§ Exercise goal: Every line from the one with "structure(MB().box(-4.5, 4.1, -2.2, YE" to the one with "structure(put('wall_back', slab([(XL - 0.9, 0), (XR", including those two, is to be copied exactly; all other lines of the entries below are left out.

(Scene script records)

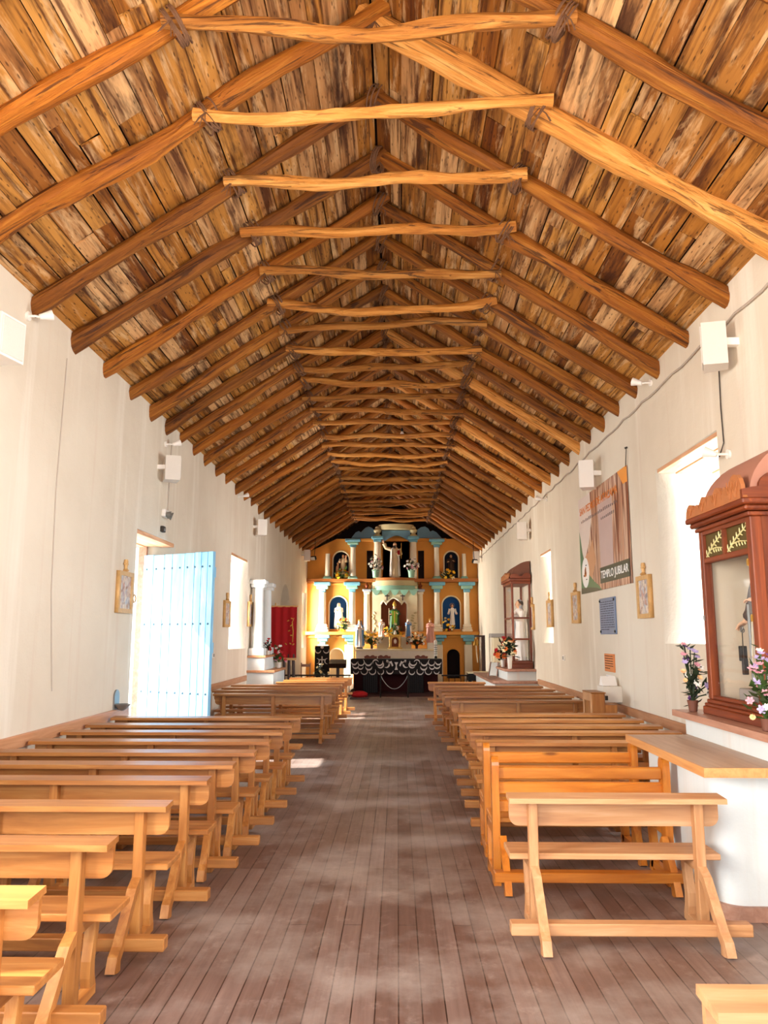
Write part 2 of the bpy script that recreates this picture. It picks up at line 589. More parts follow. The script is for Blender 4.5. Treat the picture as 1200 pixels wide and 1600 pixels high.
def slab(outer, holes, w0, w1, plane, m, smooth=False):
    """plate with holes: outline in (u, v), thickness w0..w1 ; plane 'xz' or 'yz'"""
    cu = bpy.data.curves.new('outline', 'CURVE')
    cu.dimensions = '2D'
    cu.fill_mode = 'BOTH'
    cu.extrude = abs(w1 - w0) / 2
    for poly in [outer] + list(holes):
        sp = cu.splines.new('POLY')
        sp.points.add(len(poly) - 1)
        for p, q in zip(sp.points, poly):
            p.co = (q[0], q[1], 0, 1)
        sp.use_cyclic_u = True
    ob = bpy.data.objects.new('outline', cu)
    COL.objects.link(ob)
    dg = bpy.context.evaluated_depsgraph_get()
    me = bpy.data.meshes.new_from_object(ob.evaluated_get(dg))
    bpy.data.objects.remove(ob)
    bpy.data.curves.remove(cu)
    wm = (w0 + w1) / 2
    for v in me.vertices:
        u, vv, ww = v.co
        v.co = (u, wm + ww, vv) if plane == 'xz' else (wm + ww, u, vv)
    bm = bmesh.new()
    bm.from_mesh(me)
    bmesh.ops.remove_doubles(bm, verts=bm.verts[:], dist=1e-5)
    bmesh.ops.recalc_face_normals(bm, faces=bm.faces[:])
    bm.to_mesh(me)
    bm.free()
    if smooth:
        me.shade_smooth()
        me.set_sharp_from_angle(angle=R(35))
    me.materials.clear()
    me.materials.append(m)
    return me


def rect(u0, u1, v0, v1):
    return [(u0, v0), (u1, v0), (u1, v1), (u0, v1)]


def arch(u0, u1, v0, v1, n=12):
    r = (u1 - u0) / 2
    c = (u0 + u1) / 2
    return [(u0, v0), (u1, v0)] + [(c + r * math.cos(PI * i / n), v1 - r + r * math.sin(PI * i / n)) for i in range(n + 1)]


def text_mesh(s, size, m, width=None):
    cu = bpy.data.curves.new('lettering', 'FONT')
    cu.body = s
    cu.size = size
    cu.extrude = 0.001
    cu.offset = size * 0.012
    cu.align_x = 'CENTER'
    cu.align_y = 'CENTER'
    ob = bpy.data.objects.new('lettering', cu)
    COL.objects.link(ob)
    dg = bpy.context.evaluated_depsgraph_get()
    me = bpy.data.meshes.new_from_object(ob.evaluated_get(dg))
    bpy.data.objects.remove(ob)
    xs = [v.co.x for v in me.vertices]
    k = width / (max(xs) - min(xs)) if width else 1
    for v in me.vertices:
        v.co = (v.co.x * k, -v.co.z, v.co.y)
    me.materials.clear()
    me.materials.append(m)
    return me


ORD = ['', 'first', 'second', 'third', 'fourth', 'fifth', 'sixth', 'seventh', 'eighth', 'ninth', 'tenth', 'eleventh', 'twelfth', 'thirteenth',
       'fourteenth', 'fifteenth', 'sixteenth', 'seventeenth', 'eighteenth', 'nineteenth', 'twentieth', 'twenty-first', 'twenty-second',
       'twenty-third', 'twenty-fourth', 'twenty-fifth', 'twenty-sixth', 'twenty-seventh', 'twenty-eighth', 'twenty-ninth', 'thirtieth', 'thirty-first']

# ------------------------------------------------------------------ the room
XL, XR, XC = -3.5, 3.1, -0.2
YE = 30.6
EAVE, RIDGE = 4.79, 6.95
SLOPE = (RIDGE - EAVE) / 3.3
ANG = math.atan(SLOPE)
TOP = 5.06

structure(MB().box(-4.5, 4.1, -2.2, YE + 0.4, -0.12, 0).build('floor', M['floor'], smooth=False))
structure(MB().box(-40, 40, -40, 60, -0.3, -0.14).build('ground', M['sand'], smooth=False))
lw = [rect(0.7, 2.95, 1.1, 4.1), rect(10.2, 12.0, -0.02, 3.18), rect(16.1, 17.95, 1.46, 3.5), arch(23.0, 25.2, 1.0, 3.35), rect(28.35, 29.6, 1.3, 3.35)]
lw[1] = rect(10.2, 12.0, 0.001, 3.18)
structure(put('wall_left', slab(rect(-2.2, YE, 0, TOP), lw, XL - 0.9, XL, 'yz', M['plaster'])))
structure(MB().box(XL - 0.55, XL - 0.45, 22.9, 25.3, 0.9, 3.45).build('wall_niche', M['plaster'], smooth=False))
rw = [rect(1.2, 3.2, 2.6, 4.4), rect(7.3, 9.1, 1.66, 3.72), rect(15.55, 16.8, 1.6, 3.5)]  # first, nearest opening is made up to admit the added fill light
structure(put('wall_right', slab(rect(-2.2, YE, 0, TOP), rw, XR, XR + 0.9, 'yz', M['plaster'])))
structure(put('wall_back', slab([(XL - 0.9, 0), (XR + 0.9, 0), (XR + 0.9, TOP), (XC, RIDGE + 0.5), (XL - 0.9, TOP)], [], YE, YE + 0.4, 'xz', M['mud'])))


# roof boards: every board a box of its own inside one mesh
def boards():
    b = MB()
    for sgn in (-1, 1):
        d = Vector((sgn * -1, 0, SLOPE)).normalized()        # up the slope
        nrm = Vector((sgn * SLOPE, 0, 1)).normalized()
        start = Vector((XC + sgn * 3.62, 0, EAVE - 0.32 * SLOPE + 0.185))
        L = 3.62 / math.cos(ANG)
        u = 0.0
        while u < L - 0.03:
            wd = random.uniform(0.13, 0.24)
            u1 = min(u + wd, L + 0.02)
            y = -2.2 - random.uniform(0, 2)
            while y < YE + 0.3:
                y1 = y + random.choice([1.8, 2.0, 2.7, 3.5, 3.6])
                lift = random.uniform(0, 0.028)
                tl = random.uniform(-0.012, 0.012)
                gap = random.choice([0.004, 0.006, 0.014])
                cs = []
                for (uu, yy, hh) in ((u + gap, y, lift), (u1, y, lift + tl), (u1, y1 - 0.006, lift + tl), (u + gap, y1 - 0.006, lift)):
                    for th in (0, 0.03):
                        cs.append(start + d * uu + Vector((0, yy, 0)) + nrm * (hh + th))
                v = [b.bm.verts.new(p) for p in cs]
                for f in ((0, 2, 4, 6), (1, 7, 5, 3), (0, 1, 3, 2), (2, 3, 5, 4), (4, 5, 7, 6), (6, 7, 1, 0)):
                    b.bm.faces.new([v[i] for i in f])
                y = y1
            u = u1
    return b


structure(boards().build('ceiling', M['roof'], smooth=False))
rf = MB()
for sgn in (-1, 1):
    rf.prism([(XC, RIDGE + 0.27), (XC + sgn * 4.3, RIDGE + 0.27 - SLOPE * 4.3), (XC + sgn * 4.3, RIDGE + 0.42 - SLOPE * 4.3), (XC, RIDGE + 0.42)], 'y', -2.2, YE + 0.4)
structure(rf.build('roof', M['mud'], smooth=False))

# rails along the walls, lintels
structure(MB().box(XL, XL + 0.035, 3.0, 10.15, 0.73, 0.85, 0.006).build('trim_1', M['rail'], smooth=False))
structure(MB().box(XL, XL + 0.035, 12.1, 18.0, 0.73, 0.85, 0.006).build('trim_2', M['rail'], smooth=False))
structure(MB().box(XR - 0.035, XR, 6.7, 17.3, 0.70, 0.81, 0.006).build('trim_3', M['rail'], smooth=False))
n = 4
for (x0, x1, y0, y1, z) in ((XL - 0.88, XL - 0.01, 10.22, 11.98, 3.18), (XL - 0.88, XL - 0.01, 16.12, 17.93, 3.5), (XR + 0.01, XR + 0.88, 7.32, 9.08, 3.72), (XR + 0.01, XR + 0.88, 15.57, 16.78, 3.5)):
    b = MB()
    for k in range(4):
        a = x0 + (x1 - x0) * k / 4
        b.box(a + 0.004, a + (x1 - x0) / 4 - 0.004, y0, y1, z - 0.05 - 0.012 * (k % 2), z - 0.002, 0.006)
    structure(b.build('trim_%d' % n, M['lintel'], smooth=False))
    n += 1


# ------------------------------------------------------------------ roof trusses
def log_mesh(L, r0, r1, m, bend=0.03, seg=10, nr=16, flat=1.0, sag=0.0):
    ph = [random.uniform(0, 6.28) for _ in range(4)]
    pts, rad = [], []
    for i in range(nr + 1):
        t = i / nr
        y = bend * (math.sin(ph[0] + t * 5.1) * 0.8 + math.sin(ph[1] + t * 12) * 0.5)
        z = bend * (math.sin(ph[2] + t * 4.3) * 0.8 + math.sin(ph[3] + t * 13) * 0.5) - sag * math.sin(PI * t)
        pts.append((t * L, y, z))
        rad.append((r0 + (r1 - r0) * t) * (1 + 0.10 * math.sin(ph[1] + t * 17) + random.uniform(-0.07, 0.07)))
    return MB().tube(pts, rad, seg, 0.10, flat).mesh(m, True, 38)


TY = [4.0, 4.95, 5.92, 6.92, 7.9, 8.79, 9.7, 10.52, 11.3, 12.1, 12.88, 13.63, 14.5, 15.4, 16.35, 17.25, 18.15, 19.1, 20.0, 20.9, 21.8, 22.7, 23.6, 24.5, 25.4, 26.3, 27.2, 28.1, 29.0]
G = 'rough-hewn roof trusses tied with rawhide'
for i, y in enumerate(TY):
    k = i + 1
    lab = 'rough log roof truss with tied collar beam, %s counted from the camera' % ORD[k]
    if i == 2:
        lab = 'roof truss with the broad pale log on its right, second collar beam from top'
    if i == 1:
        lab = 'roof truss whose bowed collar beam is topmost in the photo'
    root = thing('roof_truss', lab, 'roof truss', (XC, y, EAVE), 0, G)
    hl = 3.42 / math.cos(ANG)
    for sgn in (-1, 1):
        r0, r1 = random.uniform(0.088, 0.1), random.uniform(0.07, 0.085)
        mm = M[random.choice(['log_dark', 'log_dark', 'log_mid'])]
        bend = 0.022
        if i == 2:
            mm, r0, r1 = (M['log_light'], 0.125, 0.11) if sgn > 0 else (M['log_mid'], 0.105, 0.08)
            bend = 0.04
        elif i in (10, 13, 15):
            mm = M['log_light'] if sgn > 0 else M['log_mid']
        me = log_mesh(hl + 0.12, r0, r1, mm, bend)
        rm = 0.092
        off = Vector((sgn * SLOPE, 0, 1)).normalized() * rm
        foot = Vector((sgn * 3.38, random.uniform(-0.04, 0.04), -0.08 * SLOPE)) + off
        direc = Vector((-sgn, 0.03 * sgn / 3.4, SLOPE)).normalized()
        q = direc.to_track_quat('X', 'Z')
        o = put('rafter', me, root, foot)
        o.rotation_euler = q.to_euler()
    # collar
    cz = RIDGE - 1.42 * SLOPE - EAVE
    dz = random.uniform(-0.03, 0.03)
    L = 2.95 + random.uniform(-0.08, 0.12)
    o = put('collar_beam', log_mesh(L, random.uniform(0.052, 0.062), random.uniform(0.05, 0.06), M['log_light'] if i in (2, 3) else M['log_collar'], 0.035, 9, 20, 1.0,
                                    {1: 0.10, 2: 0.05, 4: 0.08, 6: 0.1}.get(i, random.uniform(-0.01, 0.08))), root, (-L / 2, -0.125, cz + 0.06 + dz))
    o.rotation_euler = (random.uniform(-0.5, 0.5), random.uniform(-0.012, 0.012), random.uniform(-0.01, 0.01))
    # rawhide lashings
    for sgn in (-1, 1):
        b = MB()
        rt = Euler((0, sgn * ANG, 0)).to_matrix()
        for j in range(6):
            tilt = Euler((random.uniform(-0.3, 0.3), 0, random.uniform(-0.45, 0.45))).to_matrix()
            b.torus((sgn * (1.36 + 0.012 * j), -0.04, cz + 0.10 + dz - 0.012 * j * SLOPE), 0.135, 0.008, 'x', 14, 5, rt @ tilt)
        for j in range(5):
            a = random.uniform(0, 6.28)
            b.tube([(sgn * 1.38, -0.17, cz + 0.02), (sgn * 1.38 + 0.05 * math.cos(a), -0.2, cz - 0.05), (sgn * 1.38 + 0.09 * math.cos(a), -0.2, cz - 0.11 - 0.03 * math.sin(a))], 0.004, 4)
        b.build('lashing', M['hide'], root)
    b = MB()
    for j in range(4):
        b.torus((0.02 * j - 0.03, 0, RIDGE - EAVE + 0.08), 0.14, 0.008, 'x', 14, 5, Euler((0, 0.4, random.uniform(-0.3, 0.3))).to_matrix())
    for j in range(6):
        a = random.uniform(0, 6.28)
        b.tube([(0.02, -0.1, RIDGE - EAVE - 0.02), (0.02 + 0.05 * math.cos(a), -0.12, RIDGE - EAVE - 0.09), (0.07 * math.cos(a), -0.14, RIDGE - EAVE - 0.17)], 0.005, 4)
    b.build('lashing', M['hide'], root)


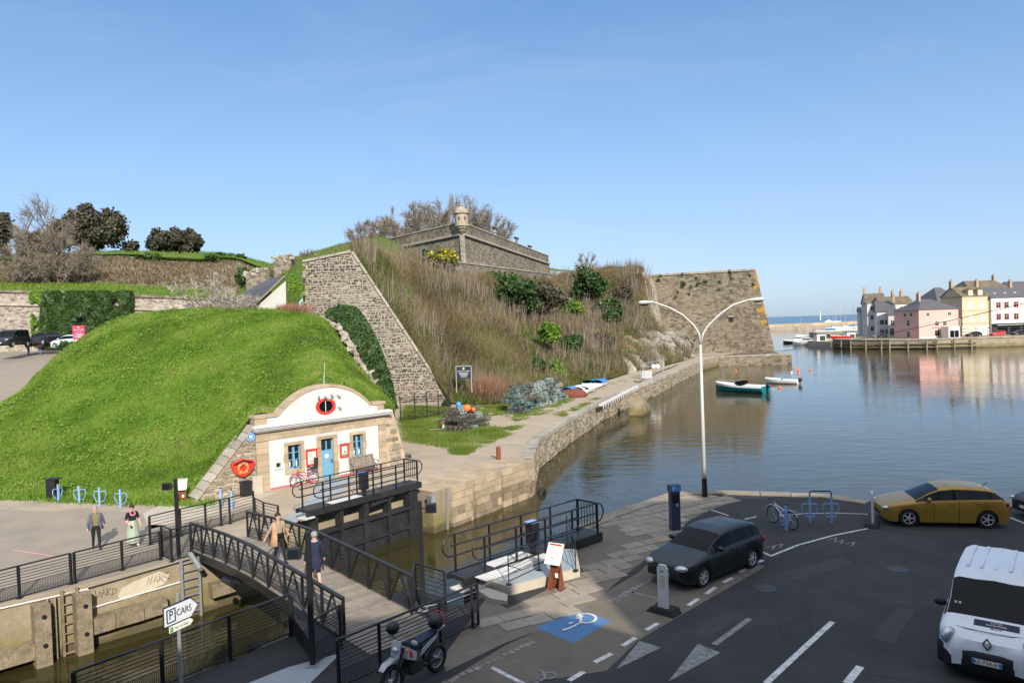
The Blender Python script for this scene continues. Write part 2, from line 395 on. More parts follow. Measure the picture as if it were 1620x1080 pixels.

§ Solved problem:
structure(MB().box(-4.5, 4.1, -2.2, YE + 0.4, -0.12, 0).build('floor', M['floor'], smooth=False))
structure(MB().box(-40, 40, -40, 60, -0.3, -0.14).build('ground', M['sand'], smooth=False))
lw = [rect(0.7, 2.95, 1.1, 4.1), rect(10.2, 12.0, -0.02, 3.18), rect(16.1, 17.95, 1.46, 3.5), arch(23.0, 25.2, 1.0, 3.35), rect(28.35, 29.6, 1.3, 3.35)]
lw[1] = rect(10.2, 12.0, 0.001, 3.18)
structure(put('wall_left', slab(rect(-2.2, YE, 0, TOP), lw, XL - 0.9, XL, 'yz', M['plaster'])))
structure(MB().box(XL - 0.55, XL - 0.45, 22.9, 25.3, 0.9, 3.45).build('wall_niche', M['plaster'], smooth=False))
rw = [rect(1.2, 3.2, 2.6, 4.4), rect(7.3, 9.1, 1.66, 3.72), rect(15.55, 16.8, 1.6, 3.5)]  # first, nearest opening is made up to admit the added fill light
structure(put('wall_right', slab(rect(-2.2, YE, 0, TOP), rw, XR, XR + 0.9, 'yz', M['plaster'])))
structure(put('wall_back', slab([(XL - 0.9, 0), (XR + 0.9, 0), (XR + 0.9, TOP), (XC, RIDGE + 0.5), (XL - 0.9, TOP)], [], YE, YE + 0.4, 'xz', M['mud'])))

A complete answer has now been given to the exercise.